A look back at the fallout over the election of President Trump provides a good illustration. Consider the meltdown among what many are calling the “snowflakes” on college campuses over President Trump's election.  Despite exit polls showing that a huge percentage of eligible millennial voters stayed home on Election Day, many of these students just couldn't handle the outcome. Their schools sent letters of condolence, exams were cancelled, even hot chocolate and hugs from administrators were offered. Faced with a reality that contradicts what they feel should have happened, many just have not been able to cope.

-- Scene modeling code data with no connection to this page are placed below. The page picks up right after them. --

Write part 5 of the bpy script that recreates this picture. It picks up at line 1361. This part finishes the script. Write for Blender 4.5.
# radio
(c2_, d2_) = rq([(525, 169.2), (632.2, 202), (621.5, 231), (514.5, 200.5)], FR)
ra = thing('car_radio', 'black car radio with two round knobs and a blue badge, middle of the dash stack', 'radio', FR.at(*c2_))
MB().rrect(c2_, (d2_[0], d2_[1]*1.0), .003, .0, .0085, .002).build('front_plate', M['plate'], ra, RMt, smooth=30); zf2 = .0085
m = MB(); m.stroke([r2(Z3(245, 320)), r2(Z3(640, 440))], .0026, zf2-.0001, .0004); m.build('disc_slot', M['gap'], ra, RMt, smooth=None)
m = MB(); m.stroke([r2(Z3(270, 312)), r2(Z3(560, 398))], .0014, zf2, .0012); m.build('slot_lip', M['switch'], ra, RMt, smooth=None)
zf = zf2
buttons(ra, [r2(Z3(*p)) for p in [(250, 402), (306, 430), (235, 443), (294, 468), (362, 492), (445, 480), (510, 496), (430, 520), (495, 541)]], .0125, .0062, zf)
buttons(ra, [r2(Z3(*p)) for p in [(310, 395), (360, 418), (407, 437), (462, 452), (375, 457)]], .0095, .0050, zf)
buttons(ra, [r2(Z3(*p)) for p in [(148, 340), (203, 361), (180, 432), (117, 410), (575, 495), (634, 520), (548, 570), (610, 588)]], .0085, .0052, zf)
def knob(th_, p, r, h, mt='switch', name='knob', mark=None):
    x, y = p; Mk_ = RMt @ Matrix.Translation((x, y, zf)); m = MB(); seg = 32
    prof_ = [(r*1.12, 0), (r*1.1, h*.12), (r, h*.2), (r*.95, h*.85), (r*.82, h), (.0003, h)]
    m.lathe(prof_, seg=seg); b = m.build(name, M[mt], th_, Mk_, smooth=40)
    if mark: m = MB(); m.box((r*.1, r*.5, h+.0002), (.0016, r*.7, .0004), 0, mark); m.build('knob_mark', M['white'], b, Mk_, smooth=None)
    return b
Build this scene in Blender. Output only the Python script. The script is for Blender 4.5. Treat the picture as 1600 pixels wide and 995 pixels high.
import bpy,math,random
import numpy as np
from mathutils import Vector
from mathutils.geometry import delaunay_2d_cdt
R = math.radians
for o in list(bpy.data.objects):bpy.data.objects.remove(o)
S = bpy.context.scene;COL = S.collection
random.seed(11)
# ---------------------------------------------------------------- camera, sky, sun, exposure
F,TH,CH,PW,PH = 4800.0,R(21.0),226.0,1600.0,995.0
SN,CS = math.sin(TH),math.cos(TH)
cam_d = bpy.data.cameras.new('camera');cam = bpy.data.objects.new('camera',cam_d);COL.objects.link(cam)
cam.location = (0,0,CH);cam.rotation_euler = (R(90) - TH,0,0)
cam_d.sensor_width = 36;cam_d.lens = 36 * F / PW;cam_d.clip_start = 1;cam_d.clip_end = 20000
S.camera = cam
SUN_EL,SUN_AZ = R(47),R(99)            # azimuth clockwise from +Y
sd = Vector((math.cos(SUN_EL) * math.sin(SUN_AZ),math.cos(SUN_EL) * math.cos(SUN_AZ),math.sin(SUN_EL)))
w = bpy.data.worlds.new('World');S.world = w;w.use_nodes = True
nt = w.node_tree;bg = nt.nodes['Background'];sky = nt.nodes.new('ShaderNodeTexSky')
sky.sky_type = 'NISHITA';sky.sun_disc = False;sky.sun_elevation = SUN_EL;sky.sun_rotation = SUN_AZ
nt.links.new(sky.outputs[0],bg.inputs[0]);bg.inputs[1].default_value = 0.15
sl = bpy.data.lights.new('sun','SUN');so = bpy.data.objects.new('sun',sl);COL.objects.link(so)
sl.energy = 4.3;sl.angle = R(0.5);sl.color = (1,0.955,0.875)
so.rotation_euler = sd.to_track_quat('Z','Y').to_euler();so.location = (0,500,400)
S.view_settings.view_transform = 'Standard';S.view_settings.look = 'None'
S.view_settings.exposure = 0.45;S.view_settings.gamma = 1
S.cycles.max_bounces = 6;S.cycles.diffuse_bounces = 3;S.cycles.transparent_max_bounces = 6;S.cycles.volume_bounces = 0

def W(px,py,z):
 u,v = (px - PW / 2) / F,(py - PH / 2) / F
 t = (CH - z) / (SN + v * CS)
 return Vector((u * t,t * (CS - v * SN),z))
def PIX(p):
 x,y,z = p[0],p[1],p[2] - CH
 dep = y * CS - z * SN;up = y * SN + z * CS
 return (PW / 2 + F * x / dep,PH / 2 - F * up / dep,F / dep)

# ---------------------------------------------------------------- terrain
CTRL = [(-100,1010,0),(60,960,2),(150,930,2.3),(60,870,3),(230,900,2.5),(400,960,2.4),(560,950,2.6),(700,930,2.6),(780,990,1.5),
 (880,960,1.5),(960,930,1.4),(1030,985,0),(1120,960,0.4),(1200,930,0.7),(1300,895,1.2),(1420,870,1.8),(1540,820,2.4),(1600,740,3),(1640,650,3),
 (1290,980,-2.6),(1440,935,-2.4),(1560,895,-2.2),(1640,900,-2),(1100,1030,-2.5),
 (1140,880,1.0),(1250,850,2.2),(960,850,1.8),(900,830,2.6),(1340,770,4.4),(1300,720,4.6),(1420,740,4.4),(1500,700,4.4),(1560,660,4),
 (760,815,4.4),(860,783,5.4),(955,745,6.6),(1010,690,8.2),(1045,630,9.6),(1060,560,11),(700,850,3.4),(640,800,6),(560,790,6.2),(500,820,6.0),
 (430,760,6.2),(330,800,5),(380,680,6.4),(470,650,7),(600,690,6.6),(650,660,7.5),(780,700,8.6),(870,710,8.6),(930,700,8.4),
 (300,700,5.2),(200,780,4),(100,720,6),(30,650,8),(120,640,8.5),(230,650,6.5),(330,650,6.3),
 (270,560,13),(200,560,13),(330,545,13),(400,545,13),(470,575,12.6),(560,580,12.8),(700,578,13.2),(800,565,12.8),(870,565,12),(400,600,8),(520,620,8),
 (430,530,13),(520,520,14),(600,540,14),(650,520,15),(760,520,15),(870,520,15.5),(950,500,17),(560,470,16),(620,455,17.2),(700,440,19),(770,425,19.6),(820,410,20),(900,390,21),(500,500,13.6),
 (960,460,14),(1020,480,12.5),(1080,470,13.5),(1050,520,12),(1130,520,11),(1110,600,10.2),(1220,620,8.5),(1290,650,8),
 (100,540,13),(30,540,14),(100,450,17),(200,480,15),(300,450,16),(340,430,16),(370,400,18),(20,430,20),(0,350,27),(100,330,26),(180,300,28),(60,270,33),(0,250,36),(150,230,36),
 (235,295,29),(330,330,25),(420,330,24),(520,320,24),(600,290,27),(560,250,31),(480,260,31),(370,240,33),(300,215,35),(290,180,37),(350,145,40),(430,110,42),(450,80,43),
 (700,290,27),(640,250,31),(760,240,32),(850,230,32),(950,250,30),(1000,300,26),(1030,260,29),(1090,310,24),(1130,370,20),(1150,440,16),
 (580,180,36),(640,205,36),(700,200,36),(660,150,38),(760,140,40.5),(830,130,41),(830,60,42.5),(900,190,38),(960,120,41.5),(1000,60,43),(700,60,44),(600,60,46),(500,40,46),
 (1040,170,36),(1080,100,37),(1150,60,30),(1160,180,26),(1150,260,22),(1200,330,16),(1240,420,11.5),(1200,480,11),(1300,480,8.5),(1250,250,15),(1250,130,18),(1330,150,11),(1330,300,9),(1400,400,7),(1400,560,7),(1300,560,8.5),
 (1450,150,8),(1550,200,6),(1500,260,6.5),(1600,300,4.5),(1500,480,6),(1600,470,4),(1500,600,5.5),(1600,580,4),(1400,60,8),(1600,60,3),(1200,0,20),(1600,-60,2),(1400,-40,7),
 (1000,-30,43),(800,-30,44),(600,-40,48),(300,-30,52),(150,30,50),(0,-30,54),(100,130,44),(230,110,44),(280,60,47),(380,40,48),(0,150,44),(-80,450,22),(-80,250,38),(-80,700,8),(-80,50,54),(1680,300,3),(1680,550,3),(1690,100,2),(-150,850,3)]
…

A post-truth culture also leads us to equate disagreement with hatred. "Loving" me in this culture means "agreeing" with me. And as many conservative speakers who’ve been chased from university campuses by angry students can tell you, when feelings are equated with a person’s identity and even reality, contradicting those feelings is the same as attacking the person.

The post-truth culture can also lead us to ignore reality altogether.  Post-truth culture dominates Facebook and Twitter feeds. Look at the epidemic of fake news that fill our lives everyday. Even Christians too often fall for completely fabricated headlines and hoaxes, largely because they validate our feelings.
The advertising agencies have been using this tendency to place feeling over fact for years

So where does all this leave us? Well, the Bible has plenty to say on the subject of truth. In fact, we follow the One Who is the Way, the Truth, and the Life, Who came into the world to testify to the truth, a truth which—He told His disciples—would set them free. Truth must govern our emotions, not the other way around.

The 2016 word of the year doesn’t bode well for our culture. As we have seen since it was announced as the word of the year, the consequences of placing feelings above truth are devastating.  We must insist on prioritizing facts before emotions.

The “doctrine” of “sola feels” (feeling alone) is supposed to be a joke. So let’s make sure it stays that way.